<Bz28>Anglican leader wades into Muslim veil debate
BEIJING (Reuters) — Archbishop of Canterbury Rowan Williams said this week that he had no problem with Muslim women wearing a veil but that there could be questions of practicality.The issue has come to the fore in Britain after a Muslim teaching assistant was suspended from work for refusing to remove her veil.
Even Prime Minister Tony Blair has stepped into the highly charged debate about Muslim women's use of the full veil, last week calling it a "mark of separation".
"My own bottom line is that there ought to be no problem about the visibility of people proclaiming their religious allegiance," Williams told a press conference in Beijing, at the end of a two-week visit to China.
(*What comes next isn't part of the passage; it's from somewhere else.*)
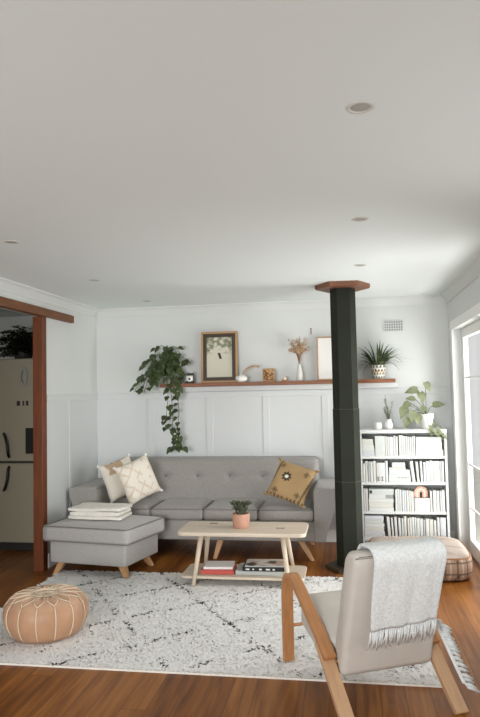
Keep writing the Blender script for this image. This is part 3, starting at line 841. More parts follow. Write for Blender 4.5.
# throw over the chair back (things resting on the chair stay top-level)
TH = thing('throw_blanket', 'white knitted throw with fringe hanging over the back of the armchair', 'blanket', A.location, radians(26))
tp = [(-0.498, 0.48), (-0.535, 0.58), (-0.572, 0.70), (-0.608, 0.750), (-0.655, 0.759), (-0.702, 0.750), (-0.724, 0.705), (-0.702, 0.62), (-0.67, 0.51), (-0.64, 0.40)]
tps = [(q.x, q.y) for q in smooth_path([(a, b, 0) for a, b in tp], 5)]
nu = 34; u_l, u_r = 0.105, 0.475
bm = bmesh.new(); rows = []; n = len(tps)
for i, (v_, z) in enumerate(tps):
    f = i / (n - 1); row = []
    for k in range(nu + 1):
        s_ = k / nu
        ul = u_l + 0.035 * max(0, f - .5) ; ur = u_r - 0.02 * f
        u = ul + (ur - ul) * s_ + 0.006 * wob((s_ * 2, f * 3, 0), 2, 4)
        bul = 0.010 * sin(s_ * 9 + 1.2) * max(0, f - .55) * 2 + 0.007 * wob((s_ * 5, f * 4, 0), 1, 2)
        row.append(bm.verts.new((u, v_ - (abs(bul) if f > .5 else 0) - 0.004, z + (0.008 * wob((s_ * 6, 0, 0), 1, 3)) - 0.02 * (f > .8) * (f - .8) * 5 * (0.7 - s_))))
    rows.append(row)
for a, b in zip(rows, rows[1:]):
    for k in range(nu): bm.faces.new((a[k], a[k + 1], b[k + 1], b[k]))
ends = [v_.co.copy() for v_ in rows[-1]]
o = obj('cloth', bm, m_throw, TH, True); so_ = o.modifiers.new('t', 'SOLIDIFY'); so_.thickness = 0.010; so_.offset = 0
rnd = random.Random(9)
bm = bmesh.new()
for k in range(0, nu + 1):
    e = ends[k]; l_ = rnd.uniform(0.075, 0.10)
    tube(bm, [e, e + Vector((rnd.uniform(-.004, .004), 0.004, -l_ * .4)), e + Vector((rnd.uniform(-.012, .012), 0.022 + rnd.uniform(-.004, .006), -l_))], [0.0045, 0.0052, 0.003], 5)
obj('fringe', bm, m_throw, TH, True)
# the other end slides down outside the arm next to the rug's edge
bm = bmesh.new(); rows = []
edge_pts = smooth_path([(UW + 0.0, -0.66, 0.66, 0), (UW + 0.036, -0.60, 0.46, 0), (UW + 0.052, -0.52, 0.27, 0), (UW + 0.045, -0.60, 0.17, 0), (UW + 0.044, -0.665, 0.10, 0)] and
                       [(UW + 0.030, -0.635, 0.44), (UW + 0.055, -0.47, 0.30), (UW + 0.055, -0.53, 0.215), (UW + 0.055, -0.66, 0.09)], 8)
edge_pts = edge_pts[7:]
for i, p_ in enumerate(edge_pts):
    row = [bm.verts.new(p_ + Vector((-0.010 + 0.014 * k / 3, 0.05 * (1 - k / 3) * .3, 0.012 * (k < 3)))) for k in range(4)]
    rows.append(row)
for a, b in zip(rows, rows[1:]):
    for k in range(3): bm.faces.new((a[k], a[k + 1], b[k + 1], b[k]))
o = obj('side_drape', bm, m_throw, TH, True); so_ = o.modifiers.new('t', 'SOLIDIFY'); so_.thickness = 0.008; so_.offset = 0
bm = bmesh.new()
for p_ in edge_pts[1:]:
    for q in range(2):
        e = p_ + Vector((0.004, rnd.uniform(-.008, .008), 0))
        tube(bm, [e, e + Vector((0.022, -0.004, -0.006)), e + Vector((0.050 + rnd.uniform(-.008, .008), rnd.uniform(-.008, .004), -0.026))], [0.006, 0.0085, 0.005], 6)
obj('fringe', bm, m_throw, TH, True)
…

"There may be any number of practical questions about the degree of veiling that is socially acceptable, and I don't think there are quick answers for that. But the bottom line would be about acceptability," he said.
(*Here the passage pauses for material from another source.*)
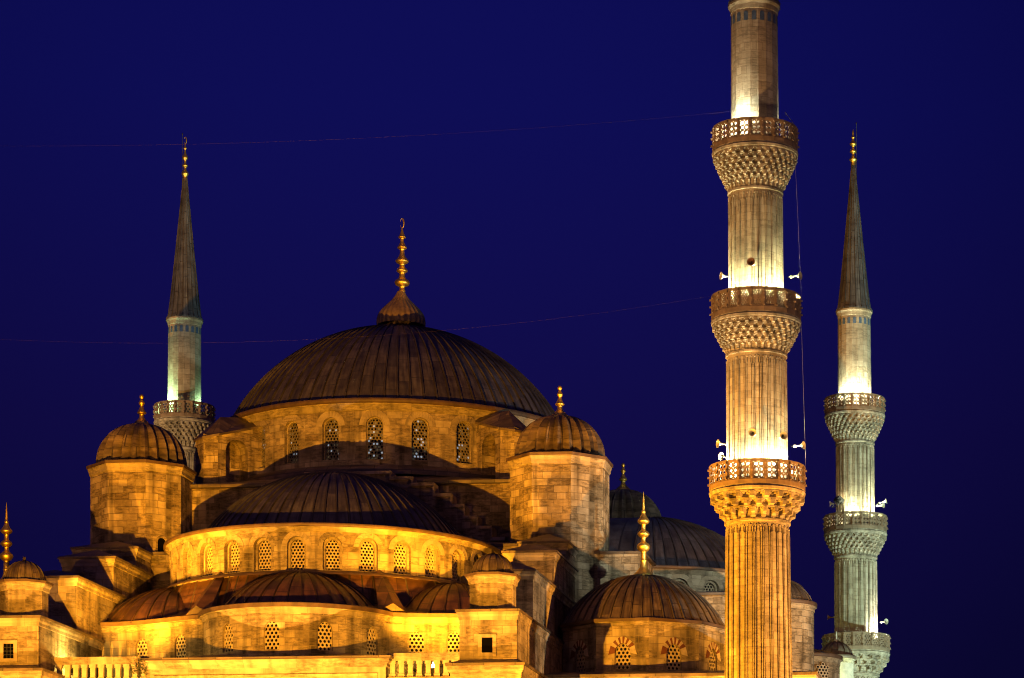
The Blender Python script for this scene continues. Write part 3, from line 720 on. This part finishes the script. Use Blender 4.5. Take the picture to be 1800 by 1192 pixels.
# ---- corner towers
CF = [(1014, 18.8), (1009, 18.4), (1004, 15), (998, 9.5), (993, 6.8), (985, 5.2), (982, 6), (980, 5.2), (972, 5), (967, 5), (964, 9), (958, 11.8), (953, 9.6), (949, 4.6), (942, 4.3), (940, 7.5), (935.5, 10.5), (931, 7.8), (928, 4.2), (919, 4.2), (917, 8), (913.5, 10.4), (910, 9.2), (905, 5.6), (899, 3.4), (896.5, 3.9), (893, 2.6), (885, 2.2), (882, 2.0), (876, 1.8), (868, .9), (861, .3)]
def corner_tower(r, f):
    c = (r, -f); n = 10; R = 5.58; o = OCT(c, R, n, 12.2)
    root = MB(); segs = []
    wl_ = []
    for k in range(n):
        p, q = o[k], o[(k+1) % n]; ln = Line(p, q); w = (ln.L/2, 23.3, 1.04, 1.66, 'pointed'); wall(root, ln, 0, ln.L, BOT, 26.1, [w], 9, .25); wl_.append((ln, w))
    t = root.build('corner_tower', ['stone'], mosque)
    for ln, w in wl_: window('window', ln, *w[:5], .25, t, inset=.03, pitch=.27, hood=.42, fan=True)
    mb = MB(); mb.sweep(o, cornice_prof(26.5, .45, .26), True, 0); mb.sweep(o, lead_edge(26.5, .45, .26), True, 1); mb.build('cornice', ['trim', 'leadg'], t)
    mb = MB(); pr = [(5.42, 26.5), (5.36, 26.6)]+cap_prof(5.32, 26.64, 30.0, 12, .3); dome(mb, pr, 48, c, sw=.17, sh=.08); d = mb.build('tower_dome', ['leadd', 'seam'], t)
    mb = MB(); mb.lathe(px_prof(CF, 191.8, 29.85), 20, c); mb.build('finial', ['gold'], t)
corner_tower(21.35, 21.35); corner_tower(-21.5, 21.6)
# ---- lower hall and the rest of the building mass
mb = MB(); mb.box(-32, 33.2, -30, 34, BOT, 22.3, 0)
hp = [(-32, -30), (33.2, -30), (33.2, 34), (-32, 34)]
mb.sweep(hp, [(.003, 21.7), (.1, 21.75), (.12, 22.0), (.3, 22.2), (.3, 22.35)], True, 2); mb.sweep(hp, [(.28, 22.347), (.42, 22.35), (.42, 22.52), (-3, 23.1)], True, 1)
mb.build('lower_hall', ['stone', 'leadd', 'trim'], mosque)
mb = MB(); mb.box(-20, 20.0, -14, 20, BOT, 30, 0); mb.build('inner_block', ['stone2'], mosque)
# round stair turret on the right flank, behind the minaret
def round_turret(X, Y, z, R, zb, rise, mat_='stone2', wins=None, nrib=18):
    d = Vector((X-CX, Y-CY)); r, f = d.x*cT-d.y*sT, -d.x*sT-d.y*cT; c = (r, -f)
    mb = MB(); mb.lathe([(R, BOT), (R, z-.55)], 40, c, m=0, sm=True); t = mb.build('round_turret', [mat_], mosque)
    rg = circ(c, R, 40); mb = MB(); mb.sweep(rg, cornice_prof(z, .6, .22), True, 0, True); mb.sweep(rg, lead_edge(z, .6, .22), True, 1, True); mb.build('cornice', ['trim', 'leadg'], t)
    mb = MB(); dome(mb, cap_prof(R*.96, z+.05, z+rise, 9, .1)+[(.05, z+rise+.05)], nrib, c, sw=.10, sh=.06); mb.build('turret_dome', ['leadd', 'seam'], t)
    return t, c
round_turret((1372-1439)/5155*205, 205, 30.15, 2.35, 0, 1.6)
t2, c2 = round_turret((1470-1439)/5155*230, 230, 29.7, 1.36, 0, 1.15, 'white', None, 14)
mb = MB(); mb.lathe([(.16, 30.8), (.13, 31.0), (.06, 31.2), (.03, 31.7)], 10, c2); mb.build('finial', ['horn'], t2)
t3, c3 = round_turret((1418-1439)/5155*214, 214, 27.6, 2.42, 0, .5, 'stone2', None, 18)
window('window', Arc(c3, 2.42, R_(-70)), .55, 25.4, .8, 1.5, 'pointed', -.06, t3, inset=.03, pitch=.25)

# ================================================================== MINARETS
mesh_cache = {}
def cached(key, fn, name, parent):
    if key in mesh_cache:
        o = bpy.data.objects.new(name, mesh_cache[key]); COL.objects.link(o); o.parent = parent; return o
    o = fn(); o.parent = parent; mesh_cache[key] = o.data; return o
SHAFT = [(60.9, 1.39, 52.9, 1.47, 'plain'), (50.1, 1.585, 42.85, 1.60, 'flute'), (40.35, 1.765, 32.7, 1.80, 'flute'), (30.35, 1.87, BOT, 2.25, 'flute')]
def shaft_mesh(z1, r1, z0, r0, kind):
    def fn():
        mb = MB()
        if kind == 'plain':
            n = 18; mb.lathe([(r0, z0), (r0-.04, z0+.5), (r1, z1)], n, m=0, sm=False, a0=.1, a1=.1+2*PI)
        else:
            n = 24; sub = 8; zs = [z0, z0+.28, z0+.281, z0+.5]
            zt = z1-.62; k = 12
            while zs[-1] < zt-3: zs.append(zs[-1]+2.6)
            zs += [zt+(z1-.05-zt)*i/k for i in range(k+1)]+[z1-.04, z1+.75]
            def rad(a, z):
                t = (z-z0)/(z1-z0); R = r0+(r1-r0)*max(0, min(1, t)); hw = PI*R/n
                u = (((a*n/(2*PI)) % 1)-.5)*2          # -1..1 across a flute
                if z > z1-.04: return R+.03
                if z < z0+.2805: return R+.05
                s = 0.0
                lim = 1.0
                if z > zt:
                    q = (z-zt)/(z1-.05-zt); lim = math.sqrt(max(0, 1-q**1.6))
                au = abs(u)
                if au < .505*lim: s = 0.0
                elif au < .725*lim: s = -.062
                elif au < .905*max(lim, .0)+.0: s = .055
                else: s = -.02
                return R+s
            P = []; U = []
            us = []
            for f in range(n):
                for x in (-1, -.91, -.90, -.73, -.72, -.51, -.50, -.25, 0, .25, .50, .51, .72, .73, .90, .91): us.append((f+.5+x/2)/n*2*PI)
            for z in zs:
                P.append([(rad(a, z)*math.cos(a), rad(a, z)*math.sin(a), z) for a in us]); U.append([(a*1.8, z) for a in us])
            mb.grid(P, U, 0, False, True)
        return mb.build('shaft', ['minaret'])
    return fn
def corbel_mesh(zb, zt, Rb, Rt, tiers, n):
    def fn():
        mb = MB(); P = []; U = []; us = []
        for f in range(n):
            for x in (-.5, -.36, -.30, -.16, -.05, .05, .16, .30, .36): us.append((f+.5+x)/n*2*PI)
        outs = [Rb]+[Rb+(Rt-Rb)*((i+1)/tiers)**.85 for i in range(tiers)]
        H = (zt-zb)/tiers
        P.append([(Rb*math.cos(a)*.98, Rb*math.sin(a)*.98, zb-.45) for a in us]); U.append([(a*Rb, zb-.45) for a in us])
        P.append([((Rb+.05)*math.cos(a), (Rb+.05)*math.sin(a), zb-.42) for a in us]); U.append([(a*Rb, zb-.42) for a in us])
        P.append([((Rb+.05)*math.cos(a), (Rb+.05)*math.sin(a), zb-.30) for a in us]); U.append([(a*Rb, zb-.3) for a in us])
        P.append([(Rb*math.cos(a), Rb*math.sin(a), zb-.28) for a in us]); U.append([(a*Rb, zb-.28) for a in us])
        for i in range(tiers):
            ri, ro = outs[i], outs[i+1]
            for t in (0.0, .12, .3, .45, .58, .70, .80, .86, 1.0):
                row = []
                for a in us:
                    u = ((a*n/(2*PI)+(.5 if i % 2 else 0)) % 1)-.5; au = abs(u)
                    if t >= .86: r = ro
                    elif au > .33: r = ri+(ro-ri)*(1.0 if t > .1 else .45)+.02
                    elif au > .22: r = ri+(ro-ri)*(.35 if t < .6 else .85)
                    else:
                        top = .80-au*1.5
                        r = ri-.10 if t < top else ri+(ro-ri)*.9
                    row.append((r*math.cos(a), r*math.sin(a), zb+H*(i+t)))
                P.append(row); U.append([(a*Rt, zb+H*(i+t)) for a in us])
        mb.grid(P, U, 0, False, True)
        # lip and floor
        mb.lathe([(Rt-.02, zt), (Rt+.06, zt+.06), (Rt+.09, zt+.2), (Rt+.02, zt+.26), (Rt+.02, zt+.34)], 60, m=0, sm=False)
        mb.lathe([(Rt+.02, zt+.34), (1.3, zt+.36)], 60, m=0, sm=False)
        return mb.build('corbel', ['carved'])
    return fn
def parapet_mesh(z0, z1, R, kind, n=22):
    def fn():
        mb = MB()
        o = [(R*math.cos(2*PI*(k+.5)/n), R*math.sin(2*PI*(k+.5)/n)) for k in range(n)]
        mb.sweep(o, [(-.14, z0), (.03, z0), (.03, z0+.26), (0, z0+.28), (-.14, z0+.28)], True, 0)
        mb.sweep(o, [(-.14, z1-.10), (.04, z1-.10), (.04, z1), (-.14, z1), (-.14, z1-.1)], True, 0)
        for k in range(n):
            p, q = o[k], o[(k+1) % n]; ln = Line(p, q); L = ln.L; za, zb = z0+.28, z1-.10
            b = .11
            # border
            for (u0, u1, v0, v1) in ((.0, b, za, zb), (L-b, L, za, zb), (b, L-b, za, za+.05), (b, L-b, zb-.05, zb)):
                mb.face([ln.at(u0, v0), ln.at(u1, v0), ln.at(u1, v1), ln.at(u0, v1)], 0)
            U0, U1, V0, V1 = b, L-b, za+.05, zb-.05
            for (e0, e1) in (((U0, V0), (U1, V0)), ((U1, V0), (U1, V1)), ((U1, V1), (U0, V1)), ((U0, V1), (U0, V0))):
                mb.face([ln.at(*e0), ln.at(*e1), ln.at(*e1, .05), ln.at(*e0, .05)], 0)
            if kind == 'six':
                nx, ny = 2, 3; cw_, ch = (U1-U0)/nx, (V1-V0)/ny; hr = min(cw_, ch)*.35
                for i in range(nx):
                    for j in range(ny):
                        cx, cy = U0+cw_*(i+.5), V0+ch*(j+.5); N = 16
                        for s_ in range(N):
                            a, a2 = 2*PI*s_/N+PI/N, 2*PI*(s_+1)/N+PI/N
                            def sq(t):
                                c_, d_ = math.cos(t), math.sin(t); kk = 1/max(abs(c_), abs(d_)); return (cx+c_*kk*cw_/2, cy+d_*kk*ch/2)
                            i1, i2 = (cx+hr*math.cos(a), cy+hr*math.sin(a)), (cx+hr*math.cos(a2), cy+hr*math.sin(a2))
                            mb.face([ln.at(*x_, .05) for x_ in (sq(a), sq(a2), i2, i1)], 0)
                            mb.face([ln.at(*i1, .05), ln.at(*i2, .05), ln.at(*i2, .12), ln.at(*i1, .12)], 0)
            else:
                pt, hr = {'lattice': (.145, .25), 'rosette': (.20, .36), 'interlace': (.17, .34)}[kind]
                w, h = U1-U0, V1-V0; nx = max(2, round(w/pt)); pt = w/nx
                grille(mb, ln, (U0+U1)/2, V0, w-.02, h-.03, 'flat', .05, pt, pt*hr, 0, -1, 0, .05)
                for (u0, u1, v0, v1) in ((U0, U0+.05, V0, V1), (U1-.05, U1, V0, V1), (U0, U1, V0, V0+.05), (U0, U1, V1-.05, V1)): mb.face([ln.at(u0, v0, .045), ln.at(u1, v0, .045), ln.at(u1, v1, .045), ln.at(u0, v1, .045)], 0)
            # post with knobs
            a = math.atan2(p[1], p[0]); ca, sa = math.cos(a), math.sin(a); xf = lambda v: Vector((v.x*ca-v.y*sa, v.x*sa+v.y*ca, v.z))
            mb.box(R-.16, R+.03, -.055, .055, z0+.28, z1-.1, 0, xf=xf)
            for t in (.22, .52, .82): zz = z0+(z1-z0)*t; mb.box(R+.03, R+.13, -.05, .05, zz, zz+.10, 0, xf=xf)
        return mb.build('parapet', ['panel'])
    return fn
BAL = [(50.55, 52.35, 1.62, 2.50, 52.69, 54.05, 2.52, 6, 30), (40.85, 42.3, 1.80, 2.62, 42.64, 44.05, 2.65, 5, 30), (30.85, 32.1, 1.93, 2.80, 32.44, 33.9, 2.84, 3, 20)]
FN_B = [(291, 4.2), (286, 4.4), (283, 5.5), (280.5, 7.2), (277.5, 5.2), (274, 3), (270, 2.6), (268.5, 4.8), (266, 6.2), (263.5, 4.8), (261, 2.6), (257.5, 2.6), (255.5, 5), (253, 6.3), (250, 4.6), (246, 2.3), (243.5, 2.2), (242, 3.6), (240.5, 3.2), (238, 1.6), (234, 1.8), (231, 1.4), (227, .3)]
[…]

A British tribunal ruled last week that 24-year-old Aishah Azmi from West Yorkshire in northern England had not been discriminated against when the school where she worked asked her to remove her veil.
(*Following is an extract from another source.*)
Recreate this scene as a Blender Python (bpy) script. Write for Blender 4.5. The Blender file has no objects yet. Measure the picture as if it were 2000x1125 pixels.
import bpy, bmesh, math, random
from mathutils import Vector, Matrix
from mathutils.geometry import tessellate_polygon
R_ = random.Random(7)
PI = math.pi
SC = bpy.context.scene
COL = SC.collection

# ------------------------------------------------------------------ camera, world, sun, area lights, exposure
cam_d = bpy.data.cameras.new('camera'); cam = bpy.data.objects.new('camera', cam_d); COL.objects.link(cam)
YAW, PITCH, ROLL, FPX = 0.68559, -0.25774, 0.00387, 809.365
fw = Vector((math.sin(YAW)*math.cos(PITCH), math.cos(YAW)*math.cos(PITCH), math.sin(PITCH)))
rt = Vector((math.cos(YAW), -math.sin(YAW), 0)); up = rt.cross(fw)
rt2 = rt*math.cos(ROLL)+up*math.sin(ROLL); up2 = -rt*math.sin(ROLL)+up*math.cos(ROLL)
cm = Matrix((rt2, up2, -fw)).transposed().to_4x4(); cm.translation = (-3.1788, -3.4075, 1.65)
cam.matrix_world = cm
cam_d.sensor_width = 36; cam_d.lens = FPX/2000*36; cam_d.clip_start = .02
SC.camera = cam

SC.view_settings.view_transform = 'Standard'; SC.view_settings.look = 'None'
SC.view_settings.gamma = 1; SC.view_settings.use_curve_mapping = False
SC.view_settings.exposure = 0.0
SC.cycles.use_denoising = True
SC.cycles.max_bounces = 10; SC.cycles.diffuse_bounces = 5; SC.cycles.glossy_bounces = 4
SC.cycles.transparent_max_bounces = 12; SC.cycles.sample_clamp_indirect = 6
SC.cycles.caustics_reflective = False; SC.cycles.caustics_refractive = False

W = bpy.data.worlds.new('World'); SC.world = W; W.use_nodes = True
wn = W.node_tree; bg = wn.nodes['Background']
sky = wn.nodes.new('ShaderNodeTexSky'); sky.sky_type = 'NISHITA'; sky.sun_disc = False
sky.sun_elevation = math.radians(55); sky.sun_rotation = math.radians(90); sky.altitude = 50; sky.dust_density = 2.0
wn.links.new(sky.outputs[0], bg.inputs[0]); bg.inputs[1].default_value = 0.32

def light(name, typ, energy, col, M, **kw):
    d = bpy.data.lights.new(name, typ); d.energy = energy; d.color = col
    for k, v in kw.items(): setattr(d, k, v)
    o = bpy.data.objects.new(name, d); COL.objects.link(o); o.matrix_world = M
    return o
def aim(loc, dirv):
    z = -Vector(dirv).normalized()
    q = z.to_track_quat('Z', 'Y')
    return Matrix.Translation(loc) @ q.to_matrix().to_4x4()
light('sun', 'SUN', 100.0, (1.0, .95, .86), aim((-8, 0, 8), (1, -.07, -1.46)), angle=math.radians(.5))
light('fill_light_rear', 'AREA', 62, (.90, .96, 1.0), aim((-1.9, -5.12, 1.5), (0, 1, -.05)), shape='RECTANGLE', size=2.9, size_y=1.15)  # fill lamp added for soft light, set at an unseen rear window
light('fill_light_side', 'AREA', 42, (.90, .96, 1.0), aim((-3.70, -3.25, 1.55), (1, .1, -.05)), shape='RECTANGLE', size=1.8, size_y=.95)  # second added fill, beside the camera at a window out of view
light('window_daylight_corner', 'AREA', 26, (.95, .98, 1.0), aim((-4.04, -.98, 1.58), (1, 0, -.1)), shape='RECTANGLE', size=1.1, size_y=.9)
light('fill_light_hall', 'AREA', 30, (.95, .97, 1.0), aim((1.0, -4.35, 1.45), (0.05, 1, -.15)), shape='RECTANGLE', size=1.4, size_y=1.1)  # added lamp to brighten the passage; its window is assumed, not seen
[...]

Headfield Church of England Junior School in Dewsbury had said Azmi should remove the veil in order to communicate. When she refused, they suspended her.
"If there's a practical question about, for example, the visibility of the teacher to hearing impaired children, or children with behavioural difficulties, where you need to see the face, that's a question that has to be faced in those terms, not in terms of what is religiously acceptable in public," Williams said.